#### Aim of the task:
Begin with the first line of the material and write out each line exactly, ending with the line that contains "COL = SC.collection". Pictures are not part of the copy.

#### Dataset content:
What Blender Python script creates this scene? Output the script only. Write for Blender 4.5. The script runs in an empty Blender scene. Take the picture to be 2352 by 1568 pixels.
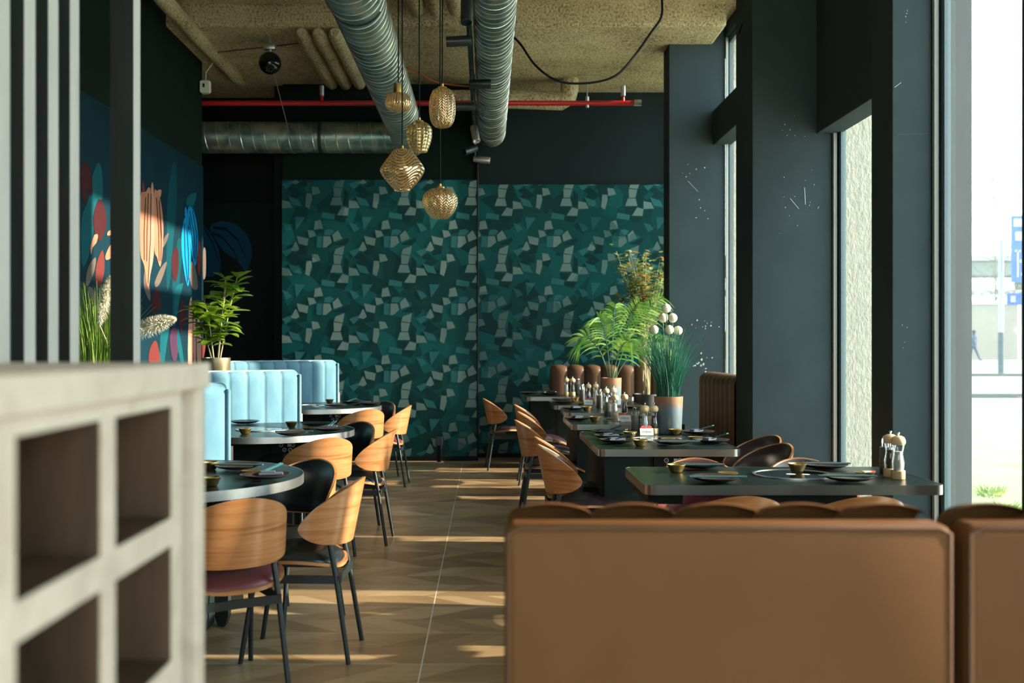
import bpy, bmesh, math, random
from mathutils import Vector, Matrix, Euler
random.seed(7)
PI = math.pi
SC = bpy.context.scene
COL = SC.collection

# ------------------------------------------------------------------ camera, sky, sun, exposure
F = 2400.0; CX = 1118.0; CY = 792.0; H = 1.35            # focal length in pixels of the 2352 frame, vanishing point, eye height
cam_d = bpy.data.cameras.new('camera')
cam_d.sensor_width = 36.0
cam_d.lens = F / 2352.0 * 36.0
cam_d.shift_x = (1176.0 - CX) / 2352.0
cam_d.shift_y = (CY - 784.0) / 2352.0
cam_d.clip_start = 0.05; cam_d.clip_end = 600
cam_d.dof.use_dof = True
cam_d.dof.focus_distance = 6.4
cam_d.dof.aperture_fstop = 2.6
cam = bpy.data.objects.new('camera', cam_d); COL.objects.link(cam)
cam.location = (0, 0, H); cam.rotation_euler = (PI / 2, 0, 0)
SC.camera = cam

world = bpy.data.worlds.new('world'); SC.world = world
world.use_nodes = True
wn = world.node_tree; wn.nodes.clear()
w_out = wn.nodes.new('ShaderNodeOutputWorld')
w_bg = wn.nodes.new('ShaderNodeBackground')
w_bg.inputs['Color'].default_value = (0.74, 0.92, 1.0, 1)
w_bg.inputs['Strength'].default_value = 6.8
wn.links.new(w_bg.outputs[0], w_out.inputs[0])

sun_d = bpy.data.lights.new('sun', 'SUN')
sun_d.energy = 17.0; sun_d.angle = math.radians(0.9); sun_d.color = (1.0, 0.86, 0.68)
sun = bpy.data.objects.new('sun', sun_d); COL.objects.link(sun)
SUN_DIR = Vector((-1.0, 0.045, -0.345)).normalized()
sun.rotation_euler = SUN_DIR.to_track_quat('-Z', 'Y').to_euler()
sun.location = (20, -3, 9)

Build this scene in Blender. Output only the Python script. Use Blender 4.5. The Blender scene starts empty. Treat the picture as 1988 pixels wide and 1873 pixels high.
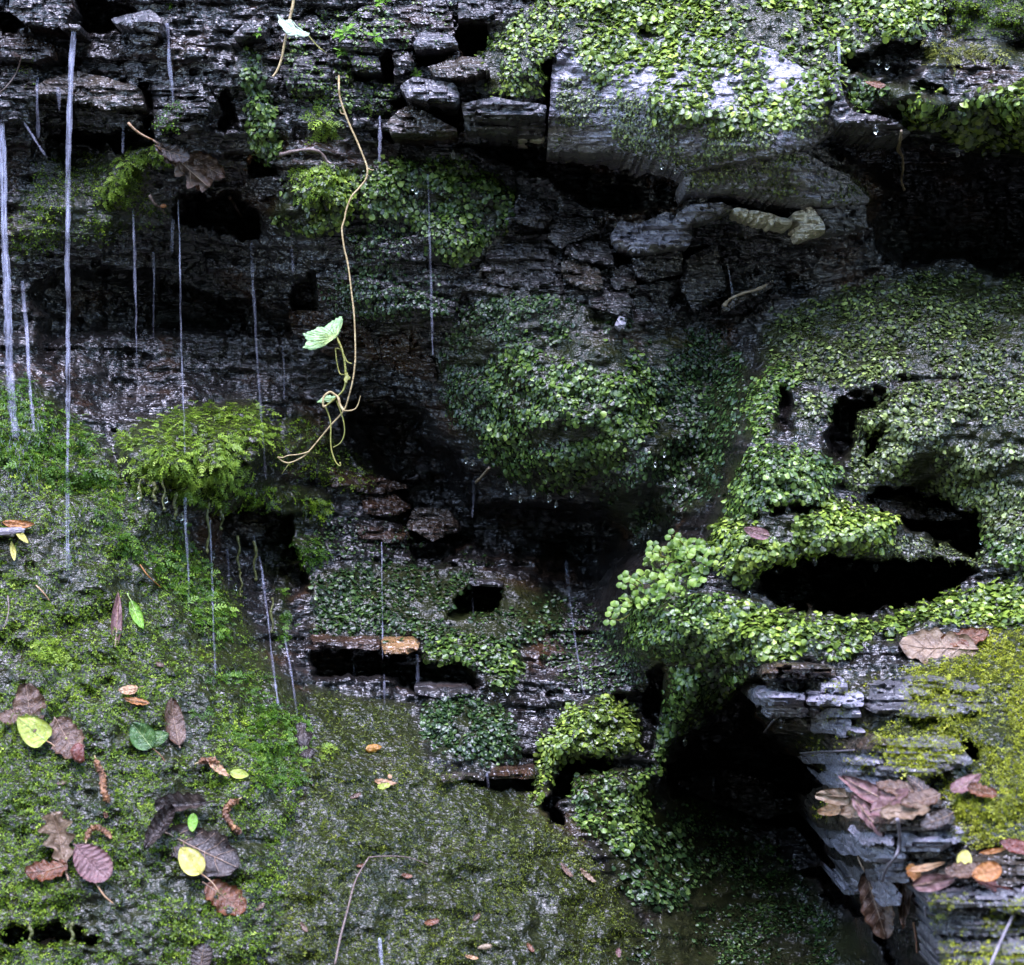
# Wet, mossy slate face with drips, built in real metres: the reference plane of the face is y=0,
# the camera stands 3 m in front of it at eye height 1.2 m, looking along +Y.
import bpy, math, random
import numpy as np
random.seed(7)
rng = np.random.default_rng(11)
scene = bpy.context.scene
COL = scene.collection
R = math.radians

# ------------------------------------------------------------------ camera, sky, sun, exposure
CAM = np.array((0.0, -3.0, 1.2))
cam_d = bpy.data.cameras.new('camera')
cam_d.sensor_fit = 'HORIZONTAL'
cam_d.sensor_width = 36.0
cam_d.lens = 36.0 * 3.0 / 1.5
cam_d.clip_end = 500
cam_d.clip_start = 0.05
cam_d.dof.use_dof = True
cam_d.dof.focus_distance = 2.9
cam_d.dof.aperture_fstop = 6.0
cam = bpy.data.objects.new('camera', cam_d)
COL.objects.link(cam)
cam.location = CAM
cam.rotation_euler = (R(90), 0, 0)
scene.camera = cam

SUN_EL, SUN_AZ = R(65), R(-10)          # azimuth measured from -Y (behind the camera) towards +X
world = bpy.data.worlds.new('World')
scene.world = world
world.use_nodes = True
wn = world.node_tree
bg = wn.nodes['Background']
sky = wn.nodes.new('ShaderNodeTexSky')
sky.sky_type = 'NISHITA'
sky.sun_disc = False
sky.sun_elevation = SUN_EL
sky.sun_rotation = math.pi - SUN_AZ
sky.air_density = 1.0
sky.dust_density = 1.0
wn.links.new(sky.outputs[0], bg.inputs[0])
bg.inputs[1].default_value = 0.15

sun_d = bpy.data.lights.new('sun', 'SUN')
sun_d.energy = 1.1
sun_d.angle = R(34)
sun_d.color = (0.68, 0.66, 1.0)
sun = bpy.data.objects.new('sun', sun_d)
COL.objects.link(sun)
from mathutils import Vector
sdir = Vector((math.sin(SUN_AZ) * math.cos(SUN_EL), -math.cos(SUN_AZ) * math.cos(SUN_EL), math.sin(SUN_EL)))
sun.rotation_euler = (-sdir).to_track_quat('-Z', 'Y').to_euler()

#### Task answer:
What Blender Python script creates this scene? Output the script only. Write for Blender 4.5. The script runs in an empty Blender scene. Take the picture to be 2352 by 1568 pixels.
import bpy, bmesh, math, random
from mathutils import Vector, Matrix, Euler
random.seed(7)
PI = math.pi
SC = bpy.context.scene
COL = SC.collection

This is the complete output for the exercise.